O ministro Gilmar Mendes foi na mesma linha:
— Os dados apresentados durante este processo mostram extrema vulnerabilidade a que estão expostos os grupos LGBT no brasil. As informações dão conta de um estado reiterado de exposição de minorias a atos odiosos sem que haja resposta efetiva do Estado.
Ricardo Lewandowski, Marco Aurélio e Dias Toffoli votaram de forma diferente. Assim como os outros ministros, Lewandowski e Toffoli entenderam que o Congresso está demorando a enfrentar a questão. Mas entendem que não é o caso de equiparar a homofobia ao racismo enquanto não houver lei.
Para eles, o STF deveria se limitar a comunicar o Parlamento sobre a necessidade de tomar medidas a respeito.

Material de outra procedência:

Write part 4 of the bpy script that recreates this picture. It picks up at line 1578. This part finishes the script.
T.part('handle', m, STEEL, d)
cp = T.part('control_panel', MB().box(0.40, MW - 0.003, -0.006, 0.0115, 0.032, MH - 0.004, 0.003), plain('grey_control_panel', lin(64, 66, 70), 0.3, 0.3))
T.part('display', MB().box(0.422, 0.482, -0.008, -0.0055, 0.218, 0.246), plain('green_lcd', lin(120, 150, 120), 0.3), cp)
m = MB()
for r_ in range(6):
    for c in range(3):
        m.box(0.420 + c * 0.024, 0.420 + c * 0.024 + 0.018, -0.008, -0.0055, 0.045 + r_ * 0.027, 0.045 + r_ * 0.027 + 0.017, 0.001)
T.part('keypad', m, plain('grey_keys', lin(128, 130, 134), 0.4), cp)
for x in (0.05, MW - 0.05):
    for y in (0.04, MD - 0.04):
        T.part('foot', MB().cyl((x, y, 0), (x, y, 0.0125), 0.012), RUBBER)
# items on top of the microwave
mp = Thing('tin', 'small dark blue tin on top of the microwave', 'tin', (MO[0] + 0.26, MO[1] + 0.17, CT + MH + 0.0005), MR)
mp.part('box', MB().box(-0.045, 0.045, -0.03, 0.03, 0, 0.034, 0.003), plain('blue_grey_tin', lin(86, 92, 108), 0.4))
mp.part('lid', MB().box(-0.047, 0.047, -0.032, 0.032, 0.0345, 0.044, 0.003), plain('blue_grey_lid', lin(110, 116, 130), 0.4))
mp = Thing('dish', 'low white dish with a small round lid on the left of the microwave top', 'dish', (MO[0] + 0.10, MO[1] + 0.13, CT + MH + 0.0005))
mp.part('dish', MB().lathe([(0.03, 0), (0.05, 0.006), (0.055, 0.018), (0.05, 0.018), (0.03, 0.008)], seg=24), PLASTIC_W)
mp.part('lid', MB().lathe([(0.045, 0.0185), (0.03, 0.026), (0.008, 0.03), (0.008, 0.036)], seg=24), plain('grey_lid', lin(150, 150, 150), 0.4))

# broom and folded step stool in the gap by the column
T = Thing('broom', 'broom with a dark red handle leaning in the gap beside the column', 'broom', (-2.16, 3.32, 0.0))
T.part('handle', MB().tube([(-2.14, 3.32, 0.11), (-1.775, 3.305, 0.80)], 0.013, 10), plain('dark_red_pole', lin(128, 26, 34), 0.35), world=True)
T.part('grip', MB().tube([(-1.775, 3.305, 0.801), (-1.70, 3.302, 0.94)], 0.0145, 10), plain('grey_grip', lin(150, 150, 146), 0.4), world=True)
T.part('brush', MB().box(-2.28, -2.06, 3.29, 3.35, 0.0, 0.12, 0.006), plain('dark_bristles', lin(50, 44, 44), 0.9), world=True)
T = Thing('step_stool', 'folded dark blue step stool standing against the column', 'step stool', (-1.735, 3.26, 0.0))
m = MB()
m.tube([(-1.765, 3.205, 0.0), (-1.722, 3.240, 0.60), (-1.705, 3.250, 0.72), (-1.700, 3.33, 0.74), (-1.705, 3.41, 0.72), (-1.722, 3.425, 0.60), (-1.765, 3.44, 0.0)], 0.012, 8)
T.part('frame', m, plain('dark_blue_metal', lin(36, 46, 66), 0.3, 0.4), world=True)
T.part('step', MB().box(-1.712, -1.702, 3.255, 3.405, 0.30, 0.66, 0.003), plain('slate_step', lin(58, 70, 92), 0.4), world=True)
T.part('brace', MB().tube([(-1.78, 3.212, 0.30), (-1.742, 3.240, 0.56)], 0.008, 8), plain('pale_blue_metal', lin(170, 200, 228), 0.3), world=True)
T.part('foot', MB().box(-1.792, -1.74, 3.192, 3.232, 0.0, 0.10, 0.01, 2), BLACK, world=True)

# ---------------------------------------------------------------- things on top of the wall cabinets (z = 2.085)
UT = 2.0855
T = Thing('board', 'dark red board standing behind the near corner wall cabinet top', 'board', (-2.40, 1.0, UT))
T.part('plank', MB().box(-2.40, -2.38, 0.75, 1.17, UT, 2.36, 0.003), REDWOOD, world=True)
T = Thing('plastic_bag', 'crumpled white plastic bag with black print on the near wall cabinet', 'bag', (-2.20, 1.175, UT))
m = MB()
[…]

Lewandowski também destacou que a aprovação de uma lei, embora necessária, é apenas um primeiro passo.
Marco Aurélio, embora tenha condenado a violência contra homossexuais, sequer reconheceu a ocorrência de omissão do Congresso.
— Punir criminalmente a homofobia e a transfobia é simbólico. É simbólico. E é, segundo penso, apenas o primeiro passo. Reconheço que a lei pode muito, mas não pode tudo. Estamos aqui a tratar da necessidade de mudanças culturais complexas que, acaso vinguem, serão incorporadas ao repertório jurídico e policial paulatinamente. Essa reflexão, porém, não diminui a importância de que esse primeiro passo seja dado — disse Lewandowski.
Em 23 de maio, quando houve a última sessão do julgamento antes de ser retomado nesta quinta-feira, o plenário do STF decidiu que, mesmo com a decisão da Comissão e Constituição e Justiça (CCJ) do Senado de aprovar projeto de lei criminalizando homofobia e transfobia, julgaria os processos que tratam do assunto.
A presidência do Senado enviou comunicado da decisão da CCJ ao STF. Diante da manifestação, o tribunal declarou que o fato não impedia a continuidade do julgamento.
As ações foram propostas diante da omissão do Congresso Nacional para legislar sobre o assunto. O ministro Celso de Mello, relator do processo, argumentou em maio que a aprovação do projeto em uma comissão não garante a aprovação no Congresso, que ainda depende de outras fases de tramitação.
Na ocasião, ele lembrou que já se passaram 18 anos desde a apresentação do primeiro projeto de lei no Legislativo sobre o assunto.
Celso ainda ponderou que não há como prever se os parlamentares aprovarão o projeto, nem quando isso vai acontecer. Oito ministros concordaram com ele em maio. Apenas dois, Marco Aurélio e Toffoli, discordaram. Para ambos, o STF deveria aguardar a tramitação do projeto no Congresso, já que houve movimentação por parte dos parlamentares.